The primary reasons for the extra subs was the level of injuries. With the modern game being played with its current levels of pace and physical impact,
there are many positions which really cannot play the whole 80 minutes (scrum half, hooker and openside flanker being three of them). No matter how fit the players are, there are limits to human endurance and fitness; players will tire toward the end... that might good for the fans but it is bad for the player... tired players are far more susceptible to injury.
If they go ahead with reducing the bench to only five, with three having to be props (that is compulsory) then that really leaves two to cover 13 positions. One will have to be a hooker, so that is one player to cover all the back positions, the loose forwards and the locks.

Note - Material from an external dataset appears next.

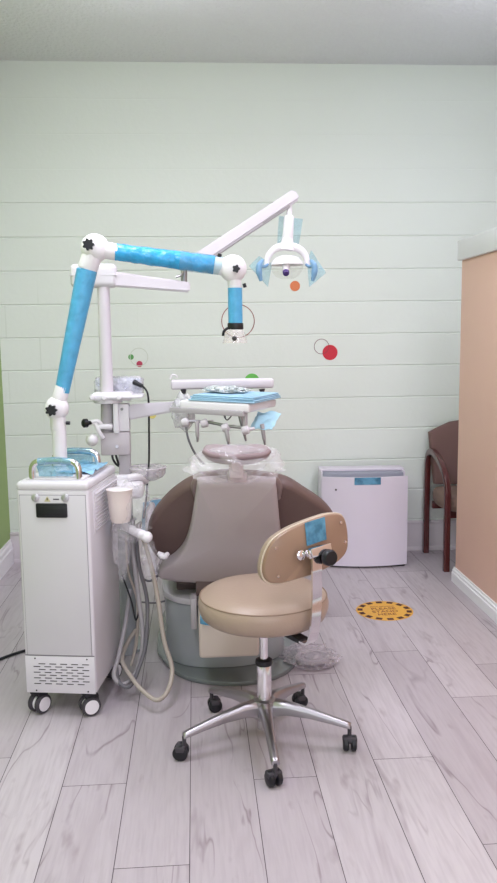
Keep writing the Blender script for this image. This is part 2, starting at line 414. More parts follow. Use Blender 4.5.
# ================================================================== wall decals
def decal(name, x, y, rpx, m, label, ring=0, grp=None):
    c = P(x, y, WY-.001); r = rpx/157; bm = NB(); mt = Matrix.Translation(c) @ Matrix.Rotation(radians(90), 4, 'X')
    if ring: 
        t = NB(); n = 48; lv = []
        for rr, z in ((r, 0), (r, .0016), (r-ring, .0016), (r-ring, 0)): lv.append([t.verts.new((rr*cos(2*pi*i/n), rr*sin(2*pi*i/n), z)) for i in range(n)])
        for a, b in zip(lv, lv[1:]+lv[:1]):
            for i in range(n): t.faces.new((a[i], a[(i+1) % n], b[(i+1) % n], b[i]))
        bmesh.ops.recalc_face_normals(t, faces=t.faces); merge(bm, t, mt)
    else: lathe(bm, [(r, 0), (r, .0012), (0, .0012)], 40, mt)
    tag(obj(name, bm, m, origin=c), label, 'wall sticker', grp)
decal('dot_decal', 295, 286, 5, flat('decal_orange', (226, 128, 82)), 'orange dot sticker on the pale block wall just below the dental light')
decal('ring_decal', 238, 321, 16.5, flat('decal_thin_red', (150, 70, 62)), 'large thin red ring on the wall behind the suction arm tip', .0045)
decal('dot_decal', 330, 352.5, 7.6, flat('decal_red', (206, 44, 62)), 'large solid red dot sticker on the wall right of the instrument tray')
decal('ring_decal', 321.5, 346.5, 7.6, flat('decal_dark_red', (120, 60, 66)), 'small thin dark ring on the wall touching the large red dot', .003)
decal('dot_decal', 131, 357, 2.7, flat('decal_green', (96, 160, 88)), 'tiny green dot sticker on the wall right of the white pole')
decal('dot_decal', 139.5, 364, 3, flat('decal_crimson', (190, 60, 92)), 'tiny crimson dot sticker below the tiny green dot')
decal('ring_decal', 139, 357, 9, flat('decal_pale', (206, 212, 198)), 'faint pale ring on the wall around the tiny green and crimson dots', .004)
decal('dot_decal', 252, 381, 7.5, flat('decal_leaf', (112, 196, 92)), 'bright green dot sticker half hidden behind the white rail over the tray')
decal('dot_decal', 152.5, 415, 3.6, flat('decal_yellow', (236, 222, 130)), 'pale yellow dot sticker on the wall peeking out under the tray support arm')

# ================================================================== round floor sticker
c = Vector((.957, 3.905, 0)); T = thing('floor_sticker', 'round yellow floor sticker with dark dashes around its rim and small lettering', 'floor sticker', (c.x, c.y, 0), 0)
bm = NB(); lathe(bm, [(.147, .0002), (.147, .0012), (0, .0012)], 64); obj('disc', bm, M['yellow'], T, local=True)
bm = NB()
for i in range(14):
    a = 2*pi*(i+.5)/14; box(bm, (.126*cos(a), .126*sin(a), .0014), (.026, .032, .0008), r=Matrix.Rotation(a, 4, 'Z') @ Matrix.Shear('XZ', 4, (0, 0)))
obj('dash_border', bm, M['ink'], T, local=True)
def text_part(txt, size, y, parent, m, name='lettering', z=.0014):
    cu = bpy.data.curves.new('txt', 'FONT'); cu.body = txt; cu.size = size; cu.align_x = 'CENTER'; cu.extrude = .0003; cu.offset = size*.005
    o = bpy.data.objects.new('txt', cu); COL.objects.link(o); dg = bpy.context.evaluated_depsgraph_get(); dg.update()
    me = bpy.data.meshes.new_from_object(o.evaluated_get(dg)); bpy.data.objects.remove(o)
    me.materials.clear(); me.materials.append(m); q = bpy.data.objects.new(name, me); COL.objects.link(q); q.parent = parent; q.location = (0, y, z); return q
for t_, s_, y_ in (('SOCIAL DISTANCING', .013, .056), ('PLEASE', .042, .014), ('STAND', .042, -.028), ('HERE', .042, -.07)):
    text_part(t_, s_, y_, T, mat('sticker_print', (132, 66, 44), .6))

# ================================================================== air purifier by the back wall
T = thing('air_purifier', 'white box air purifier with a curved front panel standing by the back wall', 'air purifier', (1.03, 4.8, 0), -4)
bm = NB(); box(bm, (0, .07, .295), (.5, .2, .56), .008); obj('housing', bm, M['purside'], T, local=True, label='grey inner housing')
bm = NB(); box(bm, (0, .1, .583), (.53, .12, .015), .004); box(bm, (-.255, .09, .295), (.012, .2, .575), .003); box(bm, (.255, .09, .295), (.012, .2, .575), .003)
obj('rear_cover', bm, M['purifier'], T, local=True)
bm = NB(); t = NB(); n = 16; fr = []; bk = []
for i in range(n+1):
    x = -.262+.524*i/n; d = -.10-.045*(1-(x/.262)**2)
    fr.append((x, d)); bk.append((x, d+.02))
prism(bm, fr+bk[::-1], .552, Matrix.Translation((0, 0, .013)), .0); 
fp = obj('front_panel', bm, M['purifier'], T, local=True)
bm = NB(); lathe(bm, [(.006, 0), (.006, .004), (0, .005)], 16, Matrix.Translation((-.18, -.123, .49)) @ Matrix.Rotation(radians(90), 4, 'X')); obj('indicator', bm, M['dark'], fp, local=True)
bm = NB()
for i in range(5):
    x = -.02+.036*i
sheet(bm, ((-.07, -.1465, .522), (.09, -.1425, .522), (.09, -.1425, .567), (-.07, -.1465, .567)), 8, 3, .0015, 30, .0012); obj('blue_tape', bm, M['bluetape'], fp, local=True, label='strip of blue tape')
bm = NB(); box(bm, (0, -.0, .0075), (.5, .2, .014), .003); obj('foot_base', bm, M['dark'], T, local=True)

# ================================================================== side chair behind the partition
T = thing('side_chair', 'burgundy wooden armchair with brown fabric seat and back beyond the peach partition', 'chair', (1.74, 4.75, 0), 0)
sec = rrect(.042, .036, .009)
for sx in (-1, 1):
    X = 1.745+sx*.255
    bm = NB(); pth = [(X, 4.975, 0), (X, 4.975, .3), (X, 4.97, .56), (X, 4.945, .648), (X, 4.88, .683), (X, 4.78, .672), (X, 4.67, .63), (X, 4.585, .57), (X, 4.555, .5), (X, 4.55, .4), (X, 4.55, 0)]
    t = NB(); tube(bm, pth, 1, n=5, sec=[(y, x) for x, y in sec]); obj('arm_frame', bm, M['wood'], T, sharp=50)
for y in (4.62, 4.9): bm = NB(); box(bm, (1.745, y, .335), (.48, .025, .05), .004); obj('seat_rail', bm, M['wood'], T)
bm = NB(); lp = smooth_loop([(1.51, 4.56, .41), (1.745, 4.54, .41), (1.98, 4.56, .41), (1.98, 4.9, .41), (1.745, 4.91, .41), (1.51, 4.9, .41)], 6)
pillow(bm, lp, (0, 0, 1), [(1, 0.0), (.99, .025), (.94, .04), (.7, .052)], [(1, .02), (.96, .045), (.9, .05)]); obj('seat', bm, M['fabric2'], T)
bm = NB(); lp = [(1.487, 4.94, .80), (1.53, 4.935, .825), (1.62, 4.93, .865), (1.745, 4.925, .885), (1.87, 4.93, .865), (1.96, 4.935, .825), (2.0, 4.94, .80), (1.985, 4.92, .62), (1.975, 4.9, .47), (1.745, 4.89, .46), (1.515, 4.9, .47), (1.5, 4.92, .62)]
pillow(bm, lp, (0, -1, .1), [(1, 0), (.98, .02), (.9, .03)], [(1, .02), (.96, .035)]); obj('backrest', bm, M['fabric'], T)

# ================================================================== stool
SX, SY = .22, 2.64
T = thing('dental_stool', 'tan vinyl stool with curved backrest on a chrome five star base in the foreground', 'stool', (SX, SY, 0), 0)
bm = NB(); lathe(bm, [(0, .452), (.16, .452), (.2, .457), (.216, .47), (.225, .495), (.226, .515), (.2205, .5345), (.2185, .5365), (.2165, .5375), (.205, .549), (.16, .561), (.08, .566), (0, .567)], 64); seat = obj('seat', bm, M['tan'], T, local=True, sharp=60)
bm = NB(); n = 48; tube(bm, [(.2195*cos(2*pi*i/n), .2195*sin(2*pi*i/n), .5375) for i in range(n+1)], .0022, 6, 1); obj('seam_piping', bm, mat('tan_piping', (140, 118, 102), .5), seat, local=True)
bm = NB(); box(bm, (0, 0, .442), (.2, .2, .012), .003); cyl(bm, (0, 0, .4), (0, 0, .44), .035); obj('seat_plate', bm, M['black'], T, local=True)
bm = NB(); cyl(bm, (0, 0, .29), (0, 0, .41), .0145); obj('piston', bm, M['chrome'], T, local=True, label='thin chrome piston')
bm = NB(); cyl(bm, (0, 0, .045), (0, 0, .285), .026, bev=.003); obj('column', bm, M['chrome'], T, local=True)
bm = NB(); lathe(bm, [(.018, .28), (.029, .282), (.031, .29), (.029, .3), (.019, .304)], 24); obj('collar', bm, M['black'], T, local=True)
bm = NB(); lathe(bm, [(.026, .085), (.04, .09), (.044, .12), (.04, .155), (.03, .162), (.026, .162)], 32); obj('hub', bm, M['alu'], T, local=True)
def leg_bm():
    t = NB(); st = []
    for d, zc, w, h in ((.025, .128, .052, .056), (.08, .13, .04, .045), (.16, .118, .033, .032), (.24, .1, .029, .024), (.29, .088, .028, .02), (.304, .084, .026, .018)):
        st.append([t.verts.new((d, y, zc+z)) for y, z in ((-w/2, -h/2), (w/2, -h/2), (w/2, h*.15), (w*.28, h/2), (-w*.28, h/2), (-w/2, h*.15))])
    for a, b in zip(st, st[1:]):
        for i in range(6): t.faces.new((a[i], a[(i+1) % 6], b[(i+1) % 6], b[i]))
    t.faces.new(st[0][::-1]); t.faces.new(st[-1]); bmesh.ops.recalc_face_normals(t, faces=t.faces); bmesh.ops.bevel(t, geom=t.edges[:], offset=.002, segments=1, affect='EDGES'); return t
def caster_bm(rw=.026, w=.02, gap=.007):
    b = NB()
    for s in (-1, 1):
        y = s*(gap/2+w/2)
        lathe(b, [(0, -w/2), (rw*.8, -w/2), (rw, -w*.3), (rw, w*.3), (rw*.8, w/2), (0, w/2+.001)], 24, Matrix.Translation((-.012, y, rw)) @ Matrix.Rotation(radians(90), 4, 'X'))
    return b
proto = None
for i, a in enumerate((271.5, 343.5, 55.5, 127.5, 199.5)):
    mt = Matrix.Rotation(radians(a), 4, 'Z')
    if proto is None:
        lg = obj('leg', leg_bm(), M['alu'], T, local=True, sharp=35)
        cs = obj('caster', caster_bm(), M['black'], lg, local=True); cs.location = (.3, 0, 0)
        b = NB(); box(b, (-.012, 0, .04), (.034, .05, .022), .006); cyl(b, (0, 0, .04), (0, 0, .082), .007); obj('caster_fork', b, M['rubber'], cs, local=True).name = 'fork'
        lg.matrix_basis = mt; proto = lg
    else: lg = dup(proto, T, mt)
    c2 = lg.children[0]; c2.rotation_euler = (0, 0, radians((20, 100, -40, 60, 150)[i]))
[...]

You can be 100% certain that player injury rates will skyrocket, especially in the grass roots game.
What I would rather at the top levels is the following
1. a bench of 10 players, with only five tactical substitutions allowed (plus two substitutions reserved for props only)
2. unlimited replacement of genuinely injured players (within those 10 named players on the bench) but the injury must be certified by the match doctor (not the team doctor)
3. a player failing an HIA can always be replaced, but the replaced player is stood down for four weeks (stops teams gaming the system)
4. Blood replacement rules remain as they are
As for the 50/22 law they proposed, well that comes straight, from RLs 40/20. I proposed this idea about 9 years ago, but as a 10/22 (own 10m to opponents 22) and was scoffed at.